SET EXERCISE:
Gather the lines from the material that contain "objects".

COLLECTED DATA:
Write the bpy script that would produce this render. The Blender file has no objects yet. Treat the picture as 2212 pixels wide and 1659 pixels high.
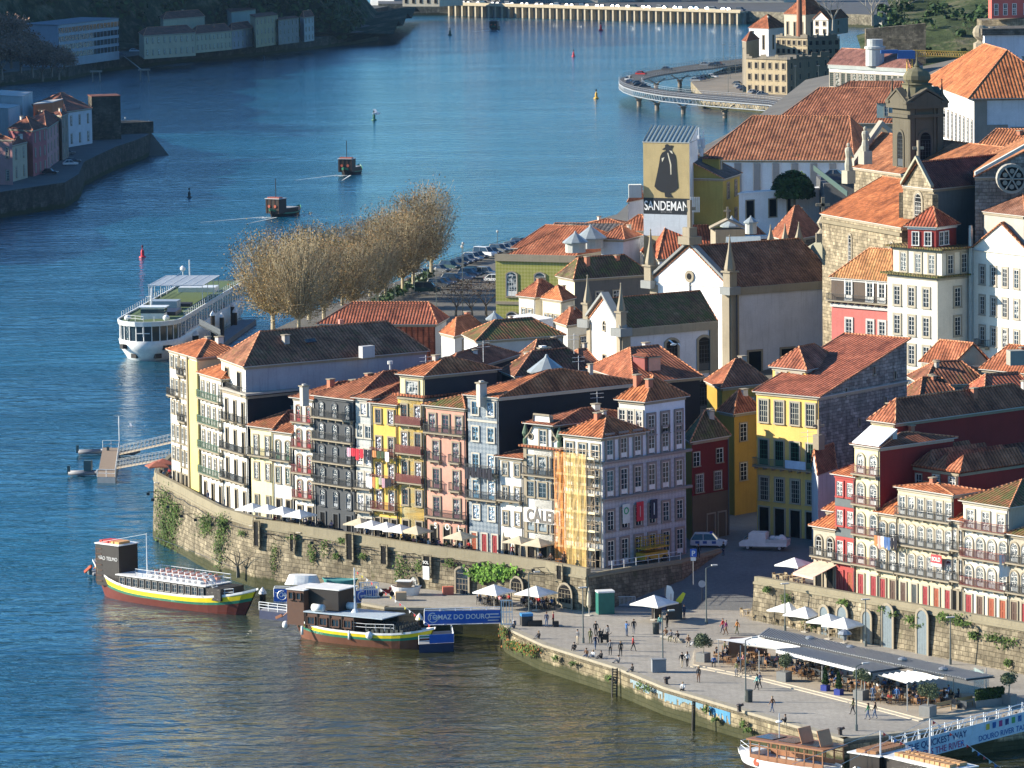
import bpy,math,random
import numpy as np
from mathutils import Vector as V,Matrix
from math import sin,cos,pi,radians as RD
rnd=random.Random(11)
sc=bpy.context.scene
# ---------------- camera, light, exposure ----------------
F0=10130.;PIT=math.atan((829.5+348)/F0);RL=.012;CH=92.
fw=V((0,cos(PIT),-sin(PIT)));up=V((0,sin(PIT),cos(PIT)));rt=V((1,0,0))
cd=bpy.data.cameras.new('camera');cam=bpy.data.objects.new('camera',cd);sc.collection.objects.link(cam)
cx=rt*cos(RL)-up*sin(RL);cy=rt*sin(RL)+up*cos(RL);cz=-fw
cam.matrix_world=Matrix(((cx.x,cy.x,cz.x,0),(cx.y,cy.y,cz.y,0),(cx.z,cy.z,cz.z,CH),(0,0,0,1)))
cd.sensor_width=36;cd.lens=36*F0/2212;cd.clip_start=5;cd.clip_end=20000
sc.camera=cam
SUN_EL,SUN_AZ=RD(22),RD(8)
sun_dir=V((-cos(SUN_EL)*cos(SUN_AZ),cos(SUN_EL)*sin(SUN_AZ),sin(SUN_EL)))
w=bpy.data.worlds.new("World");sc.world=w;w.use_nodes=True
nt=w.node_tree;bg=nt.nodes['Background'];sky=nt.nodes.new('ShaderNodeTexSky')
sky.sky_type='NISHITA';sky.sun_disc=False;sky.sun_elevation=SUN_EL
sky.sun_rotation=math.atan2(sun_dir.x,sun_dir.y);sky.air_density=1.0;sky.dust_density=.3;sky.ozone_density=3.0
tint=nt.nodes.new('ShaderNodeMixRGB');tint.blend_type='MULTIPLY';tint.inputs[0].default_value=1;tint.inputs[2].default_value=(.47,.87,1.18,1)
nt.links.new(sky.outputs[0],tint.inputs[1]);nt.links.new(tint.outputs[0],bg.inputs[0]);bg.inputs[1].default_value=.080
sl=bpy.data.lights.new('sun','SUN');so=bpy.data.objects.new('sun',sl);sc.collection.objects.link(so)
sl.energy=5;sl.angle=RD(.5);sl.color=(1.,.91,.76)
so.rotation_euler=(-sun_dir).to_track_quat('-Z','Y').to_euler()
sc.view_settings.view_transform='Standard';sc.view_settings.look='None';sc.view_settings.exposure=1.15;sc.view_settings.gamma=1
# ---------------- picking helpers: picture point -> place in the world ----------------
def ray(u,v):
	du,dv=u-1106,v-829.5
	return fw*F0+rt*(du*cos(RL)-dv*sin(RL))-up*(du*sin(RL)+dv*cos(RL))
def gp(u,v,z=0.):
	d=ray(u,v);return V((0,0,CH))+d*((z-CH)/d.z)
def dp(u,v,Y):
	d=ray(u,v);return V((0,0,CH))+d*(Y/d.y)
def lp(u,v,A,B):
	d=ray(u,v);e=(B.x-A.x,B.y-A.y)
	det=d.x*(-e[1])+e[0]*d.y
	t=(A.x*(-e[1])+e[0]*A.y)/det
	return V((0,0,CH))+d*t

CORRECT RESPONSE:
Write the bpy script that would produce this render. The Blender file has no objects yet. Treat the picture as 2212 pixels wide and 1659 pixels high.
cd=bpy.data.cameras.new('camera');cam=bpy.data.objects.new('camera',cd);sc.collection.objects.link(cam)
sl=bpy.data.lights.new('sun','SUN');so=bpy.data.objects.new('sun',sl);sc.collection.objects.link(so)